Using the term ‘coconuts’ to describe anyone who might not ‘aspire’ to our own politics is getting tiresome now. And here’s why.

The term coconut is used as a derogatory way to describe those who are deemed to have turned their back on their own culture and religion or to put it bluntly brown on the outside but white on the inside. But how can we be so sure that we are not all in fact coconuts? I say we are.

Do we think because we fight the ‘right’ battle or that we back the ‘right’ cause that makes us less of a coconut? No it doesn’t.

The term was used in the eighties and nineties to describe those who knew little of their culture. It was not as if they had turned their back on their own culture; it was quite simply a way of describing those who spoke little of their own language. It had nothing to do with ideals and religion.

It described those who, through no fault of their own, led a more ‘British’ way of life. It was the music, the films, their interests that led to one person being labelled a coconut. Their parents allowed them to make their own choices and they led a path that saw them learn little about the culture of their native lands.

Some were deemed coconuts for marrying outside their culture, whilst others for wearing western clothes. In 2020 no one really bats an eyelid at this.

The fact is, we are all coconuts now. I know many who use this term and yet know little of their own culture and even look down upon those ‘backward’ types. They rarely visit the lands of their fathers, and their own children speak only English and not the languages of their grandparents.

To me, their children in another age would best be described as coconuts, yet the very same people will band the term about as if to help themselves feel as if they are ‘more Asian’, ‘more Muslim’, ‘more Sikh,’ or ‘more Hindu’.

Many of us don’t want to admit this startling fact because it embarrasses us.

The other point is that some of us are fast becoming a generation of hypocrites by wanting to aspire to a ‘white’ ideal about where we live, where we send our kids to school and where we go on holiday.

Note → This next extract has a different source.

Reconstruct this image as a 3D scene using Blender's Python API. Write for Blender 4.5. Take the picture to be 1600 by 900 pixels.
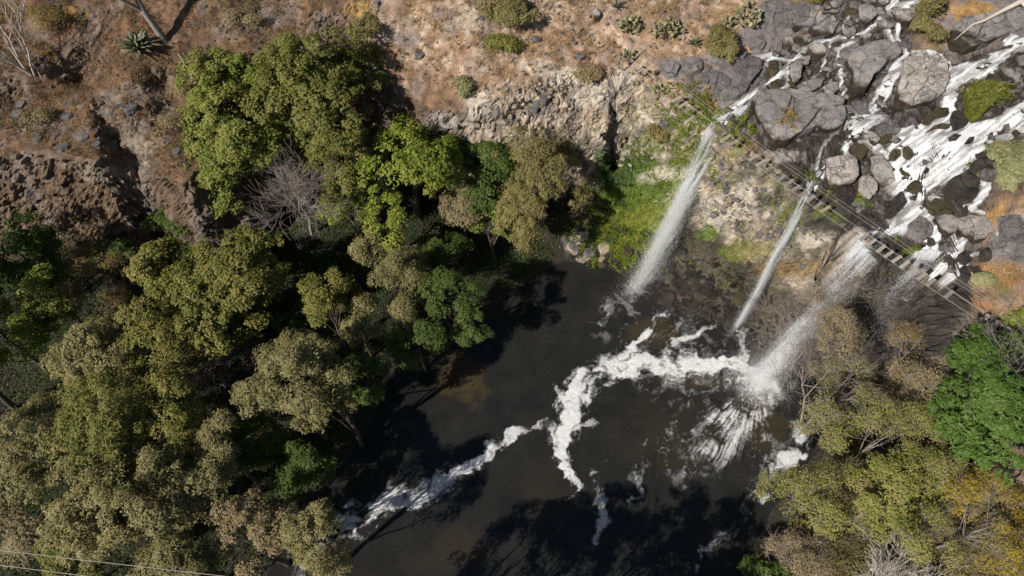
import bpy, bmesh, math, random
import numpy as np
from mathutils import Vector, Matrix, geometry

for o in list(bpy.data.objects):
    bpy.data.objects.remove(o)
scene = bpy.context.scene
COL = scene.collection

# ------------------------------------------------------------------ camera
IMG_W, IMG_H, FPX = 1600.0, 900.0, 1112.0
CAM_Z = 85.0
TILT = math.radians(32.0)
ST, CT = math.sin(TILT), math.cos(TILT)
cam_data = bpy.data.cameras.new("camera")
cam = bpy.data.objects.new("camera", cam_data)
COL.objects.link(cam)
cam.location = (0, 0, CAM_Z)
cam.rotation_euler = (TILT, 0, 0)
cam_data.sensor_width = 36.0
cam_data.lens = 36.0 * FPX / IMG_W
cam_data.clip_start = 0.5
cam_data.clip_end = 3000.0
scene.camera = cam

# ------------------------------------------------------------------ sky, sun, exposure
SUN_AZ = math.radians(40.0)      # direction in which shadows run, from +X towards +Y
SUN_EL = math.radians(39.0)
ldir = Vector((math.cos(SUN_AZ) * math.cos(SUN_EL), math.sin(SUN_AZ) * math.cos(SUN_EL), -math.sin(SUN_EL)))
world = bpy.data.worlds.new("World")
scene.world = world
world.use_nodes = True
wn = world.node_tree
wn.nodes.clear()
w_out = wn.nodes.new("ShaderNodeOutputWorld")
w_bg = wn.nodes.new("ShaderNodeBackground")
w_sky = wn.nodes.new("ShaderNodeTexSky")
w_sky.sky_type = 'NISHITA'
w_sky.sun_disc = False
w_sky.sun_elevation = SUN_EL
w_sky.sun_rotation = math.atan2(-ldir.x, -ldir.y)
w_bg.inputs[1].default_value = 0.05
wn.links.new(w_sky.outputs[0], w_bg.inputs[0])
wn.links.new(w_bg.outputs[0], w_out.inputs[0])
sun_data = bpy.data.lights.new("sun", 'SUN')
sun_data.energy = 5.0
sun_data.angle = math.radians(0.55)
sun_data.color = (1.0, 0.955, 0.89)
sun = bpy.data.objects.new("sun", sun_data)
COL.objects.link(sun)
sun.location = (-60, -60, 120)
sun.rotation_euler = ldir.to_track_quat('-Z', 'Y').to_euler()
scene.view_settings.view_transform = 'Standard'
scene.view_settings.look = 'None'
scene.view_settings.exposure = 0.25
scene.view_settings.gamma = 1.0
scene.view_settings.use_curve_mapping = False
try:
    scene.cycles.max_bounces = 8
    scene.cycles.transparent_max_bounces = 8
    scene.cycles.diffuse_bounces = 4
except Exception:
    pass

# ------------------------------------------------------------------ projection helpers
def ray(px, py):
    a = (px - 800.0) / FPX
    b = (450.0 - py) / FPX
    return np.array([a, ST + b * CT, -CT + b * ST])

def at(px, py, z):
    d = ray(px, py)
    t = (CAM_Z - z) / -d[2]
    return np.array([d[0] * t, d[1] * t, z])

def mpp(px, py, z):
    """metres per source pixel at that spot"""
    d = ray(px, py)
    return ((CAM_Z - z) / -d[2]) / FPX

# ------------------------------------------------------------------ noise
_trng = np.random.default_rng(5)
_T2 = _trng.random((256, 256)).astype(np.float32)
_T3 = _trng.random((64, 64, 64)).astype(np.float32)

def _hash(ix, iy, iz, seed):
    h = (ix.astype(np.int64) * 374761393 + iy.astype(np.int64) * 668265263 + iz.astype(np.int64) * 2147483647 + seed * 1274126177) & 0xFFFFFFFF
    h = ((h ^ (h >> 13)) * 1274126177) & 0xFFFFFFFF
    h = ((h ^ (h >> 16)) * 2246822519) & 0xFFFFFFFF
    h = h ^ (h >> 15)
    return (h & 0xFFFFFF) / float(0xFFFFFF)

def _fade(f):
    return f * f * (3 - 2 * f)

def vnoise(p, seed=0):
    f0 = np.floor(p); i = f0.astype(np.int32); u = _fade((p - f0).astype(np.float32))
    x0 = (i[:, 0] + seed * 7) & 63; y0 = (i[:, 1] + seed * 13) & 63; z0 = (i[:, 2] + seed * 29) & 63
    x1 = (x0 + 1) & 63; y1 = (y0 + 1) & 63; z1 = (z0 + 1) & 63
    ux, uy, uz = u[:, 0], u[:, 1], u[:, 2]
    T = _T3
    a = T[x0, y0, z0]; a = a + (T[x1, y0, z0] - a) * ux
    b = T[x0, y1, z0]; b = b + (T[x1, y1, z0] - b) * ux
    c = T[x0, y0, z1]; c = c + (T[x1, y0, z1] - c) * ux
    d = T[x0, y1, z1]; d = d + (T[x1, y1, z1] - d) * ux
    a = a + (b - a) * uy; c = c + (d - c) * uy
    return a + (c - a) * uz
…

I constantly hear comments about people suggesting I visit a place because ‘there are less Asians there.’ When we earn enough, we move out to the suburbs and then wish other Asians won’t follow us and ‘ruin our area.’ Then we are quite comfortable in calling out others for being coconuts.

Let’s be open about this. Terms like coconut aim to make us feel as if we still hold onto our culture and religion more than other people. It helps us feel more in tune with others ‘like us.’ We think we are better than these people because we decided it was not culture that was important to us but religion. Coconuts are now those who do not understand the ideals of religion as we see it or are not interested in their religion as much as we are. I think that is grossly unfair.

In recent years politicians Priti Patel, Sajid Javid, broadcaster Maajid Nawaz, Sara Khan of Commission for Countering Extremism (CCE), have been among those who have been labelled coconuts. Others who may simply be saying something contrary to our opinions are quickly grouped into this accusation without a second thought. Now, I may not agree with their viewpoints but to say they are coconuts is woefully wrong.

The term is being used to describe anyone who does not prescribe to ‘our’ way of thinking.

Coconuts has been reinvented by a generation who could themselves be described that way when the term was first made infamous forty years ago. It is a term that has had its day and if we really want to move on and have a genuine debate about race, culture and religion in this country then it time we stop using it to describe any other Asian we don’t agree with.